Again, the difference for both her and Vest was that there won’t be another year of Division III track. This was the end of the line for their track careers.

“I started track when I was 8 years old in a Catholic Youth Organization ,” Gardner said. “I was hoping for all of the senior moments to help me prepare to move on from track since it was such a huge part of my life. I never got the closure I was hoping for.

“At the same time, though, having an abrupt ending to my last season allowed me to be truly happy in my last meet. However, I would have still preferred to have known that it would be my last one.”

Nolan Vest was in his final year of track eligibility before school sports were canceled for the remainder of the semester.
(Photo courtesy of SUNY Cortland)

Vest, meanwhile, has tried to just focus on the positives of his time at SUNY Cortland.

“It was really disappointing at first, but I’ve been able to come to terms with it,” Vest said. “I’ve tried to avoid thinking about it too much and tried to just actively reflect on the years I’ve had.

“Being part of a team was awesome and is something I’ll certainly miss.”

For the athletes who are set to continue their careers, the experience has been quite different compared to those who are moving on to a new chapter.

Athletes looking to impress colleges face a difficult road ahead that could very well require creative ways of getting their names out in the public eye.

Teams expecting to return still have expectations for their players during this time.
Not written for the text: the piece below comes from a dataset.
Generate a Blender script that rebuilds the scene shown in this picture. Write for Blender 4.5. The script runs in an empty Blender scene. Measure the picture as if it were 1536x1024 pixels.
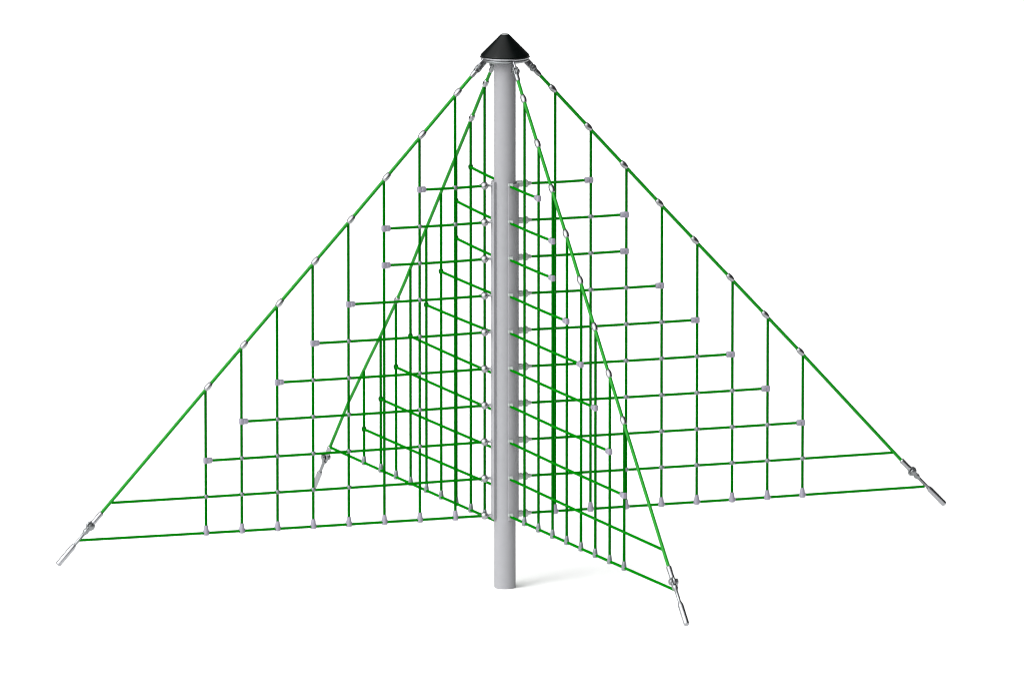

“We have talked to all of them and asked them to get something athletic in a few times a week,” Hofstra University lacrosse coach Seth Tierney said. “With our season being completely over, we will have plenty of time to get in shape for next season. We hope and plan to be on the field together in the fall. At that time, we will begin the progress like we normally would do regarding building chemistry, evaluating talent and teaching the fundamentals.”

However, players are at liberty to go beyond that. Tierney’s son, Ryan, who is an attackman for the lacrosse team, has done so himself.

“We have a nice gym in our garage that has been enough to get by to continue working out,” Tierney said. “I’ve been going on bike rides with my sister and have been trying to run with the dogs as much as I can.”

Nonetheless, coaches are certainly giving some form of direction. Tierney and Rega are still getting packets from their strength and conditioning coaches. Those packets consist of exercises, such as yoga push ups, ankle rocks, mountain climbers, split squat jumps, and more.

“They are very helpful and really get me breaking a sweat,” Rega said. “Our coaches have been really supportive during this time because they know how much the sport means to us. Sports in college is a job, but it’s a job I do with a smile on my face every day no matter the circumstances.”

Getting the work in for Rega hasn’t been the most difficult part for him, but it’s more about his ability to motivate himself to do it.

“It has been sort of tricky to motivate myself,” Rega said of life as an athlete in quarantine. “I ran a 5K for HEADstrongs #LastShift2020 campaign so that kept me motivated. My teammates and I would smack talk each other on who would get the better time. I trained almost everyday for the virtual event.

“On the day of the event, April 6, which was Student-Athlete Day, I ran a 21:58 with my coach and fellow Wantagh resident Dan Paccione. That smack talk really helped bring my competitive spirit to life so I’m happy to have competed in that campaign.”

Some athletes are even incorporating technology into their routine, such as St. John’s freshman catcher Nick Schwartz, who was looking forward to his debut with the baseball team.

“I record videos of myself in the batting cage and I even just watch videos of others just to see what I can do drill-wise to get better and prepare myself for whatever season we’re going to have,” Schwartz said.

With a series of unknowns for the future of sports, athletes at every level are going to have to come up with innovative methods of exercising and will need to push themselves to stay in shape.